Hay muchas formas que deslizan hacia la mujer la responsabilidad de lo que le ha sucedido cuando sufre violencia. Una de ellas tiene que ver con el modo en que nos llega la historia. Sobre el violador o el maltrador, el relato suele ser descriptivo y conciso. Apenas nos preguntamos por sus motivaciones. Acerca de la víctima, en cambio, nos planteamos por qué no se defendió de los malos tratos o si había bebido o qué ropa llevaba. Estos interrogantes desplazan la culpa hacia la mujer: que no hubiera salido sola, que no hubiera hablado con desconocidos, que se hubiera protegido... Ella habría sido la responsable de despertar en el hombre un deseo que no pudo controlar. El deseo de él se impone hasta el punto de que la mujer, en sus manos, queda reducida a un objeto. Describir lo ocurrido y deslizar la mirada hacia ella, aludiendo si provocó al agresor, sería una forma de esconder lo que le daría vergüenza al violador: que no está seguro de su identidad masculina. Es su deseo de dominar a la mujer para asegurar su identidad lo que le lleva a transgredir la ley; y goza haciéndolo porque carece de una ética que le haga sentir culpa.
El Observatorio de Violencia Doméstica y de Género da el dato de 1.025 mujeres asesinadas desde el 2003 a manos de sus parejas y exparejas. En 2018 fueron 50 el número de mujeres asesinadas y en lo que va de año se supera ya esa cifra.
Helena María Carvallho, encargada de la ponencia inaugural de las IV Jornadas sobre Violencia de Género, decía algo importante: mientras años atrás España parecía pionera en materia de violencia de género, ahora, no saben por qué, el número de víctimas está aumentando.

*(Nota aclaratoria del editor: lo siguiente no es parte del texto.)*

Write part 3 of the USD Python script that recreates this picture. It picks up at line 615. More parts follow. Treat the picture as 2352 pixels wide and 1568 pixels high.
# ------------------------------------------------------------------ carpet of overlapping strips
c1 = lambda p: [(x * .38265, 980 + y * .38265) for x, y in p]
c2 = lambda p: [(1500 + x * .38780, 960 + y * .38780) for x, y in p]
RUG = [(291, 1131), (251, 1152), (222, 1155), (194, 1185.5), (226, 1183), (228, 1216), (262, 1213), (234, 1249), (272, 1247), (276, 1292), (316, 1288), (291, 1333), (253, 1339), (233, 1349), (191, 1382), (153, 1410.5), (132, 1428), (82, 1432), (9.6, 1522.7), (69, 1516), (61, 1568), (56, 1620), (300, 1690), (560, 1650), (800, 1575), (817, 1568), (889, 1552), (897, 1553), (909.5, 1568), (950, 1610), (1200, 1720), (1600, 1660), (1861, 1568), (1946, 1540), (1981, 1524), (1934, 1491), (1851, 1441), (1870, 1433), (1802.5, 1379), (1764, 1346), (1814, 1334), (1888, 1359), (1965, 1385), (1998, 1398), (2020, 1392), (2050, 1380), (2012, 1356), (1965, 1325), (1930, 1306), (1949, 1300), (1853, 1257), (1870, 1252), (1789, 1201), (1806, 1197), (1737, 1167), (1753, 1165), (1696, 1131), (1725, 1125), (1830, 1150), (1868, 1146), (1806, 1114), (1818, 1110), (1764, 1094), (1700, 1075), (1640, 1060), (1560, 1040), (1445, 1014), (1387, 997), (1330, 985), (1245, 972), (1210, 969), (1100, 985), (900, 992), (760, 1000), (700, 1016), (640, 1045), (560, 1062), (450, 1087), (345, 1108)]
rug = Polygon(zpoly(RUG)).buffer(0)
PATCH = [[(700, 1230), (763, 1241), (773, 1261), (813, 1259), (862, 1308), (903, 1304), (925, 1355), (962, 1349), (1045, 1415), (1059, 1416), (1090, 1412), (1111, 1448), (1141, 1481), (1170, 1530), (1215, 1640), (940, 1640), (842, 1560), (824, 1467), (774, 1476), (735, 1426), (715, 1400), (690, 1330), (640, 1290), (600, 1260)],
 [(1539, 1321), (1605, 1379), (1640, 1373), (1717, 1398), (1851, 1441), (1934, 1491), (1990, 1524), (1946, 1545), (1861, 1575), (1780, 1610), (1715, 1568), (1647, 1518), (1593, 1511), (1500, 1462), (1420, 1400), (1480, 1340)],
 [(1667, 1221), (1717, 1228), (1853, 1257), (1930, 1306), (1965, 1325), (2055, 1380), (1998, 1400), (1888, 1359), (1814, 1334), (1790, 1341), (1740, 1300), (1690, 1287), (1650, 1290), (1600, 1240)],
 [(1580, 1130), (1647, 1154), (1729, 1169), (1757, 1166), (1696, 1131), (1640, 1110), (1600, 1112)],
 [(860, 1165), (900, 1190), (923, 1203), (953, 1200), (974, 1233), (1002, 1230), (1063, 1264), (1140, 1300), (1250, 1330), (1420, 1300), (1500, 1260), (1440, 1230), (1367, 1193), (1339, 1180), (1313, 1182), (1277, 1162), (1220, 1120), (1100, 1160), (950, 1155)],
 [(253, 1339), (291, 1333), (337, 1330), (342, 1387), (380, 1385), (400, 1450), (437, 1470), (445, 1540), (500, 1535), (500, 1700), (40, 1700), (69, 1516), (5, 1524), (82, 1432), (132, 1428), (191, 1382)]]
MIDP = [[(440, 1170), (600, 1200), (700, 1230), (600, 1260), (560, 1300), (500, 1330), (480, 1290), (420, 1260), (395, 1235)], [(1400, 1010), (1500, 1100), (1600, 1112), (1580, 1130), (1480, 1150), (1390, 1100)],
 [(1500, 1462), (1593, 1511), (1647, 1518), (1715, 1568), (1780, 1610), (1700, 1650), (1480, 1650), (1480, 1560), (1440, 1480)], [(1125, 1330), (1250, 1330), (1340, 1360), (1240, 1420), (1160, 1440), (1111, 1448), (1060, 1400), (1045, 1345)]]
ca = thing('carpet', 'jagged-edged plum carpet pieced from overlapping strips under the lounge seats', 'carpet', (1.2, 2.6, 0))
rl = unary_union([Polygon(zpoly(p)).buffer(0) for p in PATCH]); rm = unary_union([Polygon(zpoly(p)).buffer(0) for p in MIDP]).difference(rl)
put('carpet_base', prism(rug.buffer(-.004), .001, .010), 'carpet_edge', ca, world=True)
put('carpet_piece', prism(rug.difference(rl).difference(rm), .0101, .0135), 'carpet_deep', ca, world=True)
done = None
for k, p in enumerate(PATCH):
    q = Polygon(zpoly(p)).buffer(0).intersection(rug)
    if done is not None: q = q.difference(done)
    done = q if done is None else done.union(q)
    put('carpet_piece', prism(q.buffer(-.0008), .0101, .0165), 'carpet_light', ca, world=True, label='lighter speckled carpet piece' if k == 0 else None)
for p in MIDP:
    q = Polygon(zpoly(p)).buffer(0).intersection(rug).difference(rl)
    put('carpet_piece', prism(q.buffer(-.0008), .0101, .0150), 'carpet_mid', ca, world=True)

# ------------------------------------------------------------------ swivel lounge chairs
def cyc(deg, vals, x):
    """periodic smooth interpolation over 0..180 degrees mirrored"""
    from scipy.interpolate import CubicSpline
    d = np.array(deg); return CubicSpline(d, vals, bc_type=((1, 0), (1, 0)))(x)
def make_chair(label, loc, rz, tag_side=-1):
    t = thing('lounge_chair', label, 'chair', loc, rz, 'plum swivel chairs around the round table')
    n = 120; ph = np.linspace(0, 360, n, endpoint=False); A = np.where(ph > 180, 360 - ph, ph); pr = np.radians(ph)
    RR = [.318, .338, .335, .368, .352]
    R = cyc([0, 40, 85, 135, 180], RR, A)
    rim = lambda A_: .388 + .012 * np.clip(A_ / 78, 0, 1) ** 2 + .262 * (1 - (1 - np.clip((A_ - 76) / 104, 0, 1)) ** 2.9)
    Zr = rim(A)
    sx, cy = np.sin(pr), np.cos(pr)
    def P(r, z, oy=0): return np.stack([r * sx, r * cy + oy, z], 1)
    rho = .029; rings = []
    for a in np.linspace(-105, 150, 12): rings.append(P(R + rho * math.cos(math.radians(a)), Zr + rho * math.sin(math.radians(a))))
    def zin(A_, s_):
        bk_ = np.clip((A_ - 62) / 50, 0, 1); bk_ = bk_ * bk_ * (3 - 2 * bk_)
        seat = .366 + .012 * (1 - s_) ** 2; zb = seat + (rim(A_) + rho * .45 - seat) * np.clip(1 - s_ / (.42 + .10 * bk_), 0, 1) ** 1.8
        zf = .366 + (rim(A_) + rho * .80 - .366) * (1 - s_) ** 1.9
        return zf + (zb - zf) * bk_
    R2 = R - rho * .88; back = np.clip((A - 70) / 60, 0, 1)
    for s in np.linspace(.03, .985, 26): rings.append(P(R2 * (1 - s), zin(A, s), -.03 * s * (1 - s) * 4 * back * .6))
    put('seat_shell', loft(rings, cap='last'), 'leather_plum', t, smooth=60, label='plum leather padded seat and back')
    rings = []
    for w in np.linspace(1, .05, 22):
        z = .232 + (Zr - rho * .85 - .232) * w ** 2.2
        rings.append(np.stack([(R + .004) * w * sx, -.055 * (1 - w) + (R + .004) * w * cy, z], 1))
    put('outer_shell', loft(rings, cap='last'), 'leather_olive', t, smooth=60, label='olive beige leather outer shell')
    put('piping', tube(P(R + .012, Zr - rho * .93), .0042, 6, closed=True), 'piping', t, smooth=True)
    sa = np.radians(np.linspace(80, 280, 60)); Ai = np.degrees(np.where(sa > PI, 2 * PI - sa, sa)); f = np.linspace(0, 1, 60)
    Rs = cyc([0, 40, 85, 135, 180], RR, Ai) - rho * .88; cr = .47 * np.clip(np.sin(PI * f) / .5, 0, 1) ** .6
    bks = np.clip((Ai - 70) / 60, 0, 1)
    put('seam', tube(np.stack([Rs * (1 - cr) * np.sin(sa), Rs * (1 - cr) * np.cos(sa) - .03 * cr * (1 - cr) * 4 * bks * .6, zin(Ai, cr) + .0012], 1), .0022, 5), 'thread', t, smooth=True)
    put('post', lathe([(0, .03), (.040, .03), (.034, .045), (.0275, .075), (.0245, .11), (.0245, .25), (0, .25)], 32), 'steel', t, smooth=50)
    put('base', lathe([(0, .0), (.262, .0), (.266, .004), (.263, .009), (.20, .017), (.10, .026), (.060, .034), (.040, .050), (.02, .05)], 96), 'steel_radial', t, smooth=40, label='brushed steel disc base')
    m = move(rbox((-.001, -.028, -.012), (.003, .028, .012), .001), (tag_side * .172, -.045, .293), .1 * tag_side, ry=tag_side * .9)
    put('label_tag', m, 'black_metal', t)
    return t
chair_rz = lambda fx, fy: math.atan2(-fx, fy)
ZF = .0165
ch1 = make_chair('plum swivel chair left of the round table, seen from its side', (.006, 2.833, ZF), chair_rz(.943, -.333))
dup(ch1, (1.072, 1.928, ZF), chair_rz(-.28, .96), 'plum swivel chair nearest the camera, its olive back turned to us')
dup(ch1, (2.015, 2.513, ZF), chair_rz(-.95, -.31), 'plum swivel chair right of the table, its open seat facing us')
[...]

En el caso de la Manada de Pamplona se le puso un detective a la víctima, por parte de la defensa de los acusados, para confirmar que seguía con su vida normal. Lo que, a su juicio, demostraría que no había sido afectada emocionalmente. La agresión sexual, en consecuencia, habría sido consentida. Preguntamos a la mujer qué circunstancias se dieron para que fuera agredida, pero no se cuestiona a los hombres por qué actuaron así. He aquí la respuesta: el violador odia lo femenino que hay en él y a la mujer que lo representa. La ve como alguien a quien desprecia porque le excita y realiza una dicotomía en su mente: por un lado, está la mujer sexual a la que degrada; y, por otro, la buena, que no tiene sexualidad. Las personas que niegan o quitan importancia a la violencia de género participan de esas fantasías.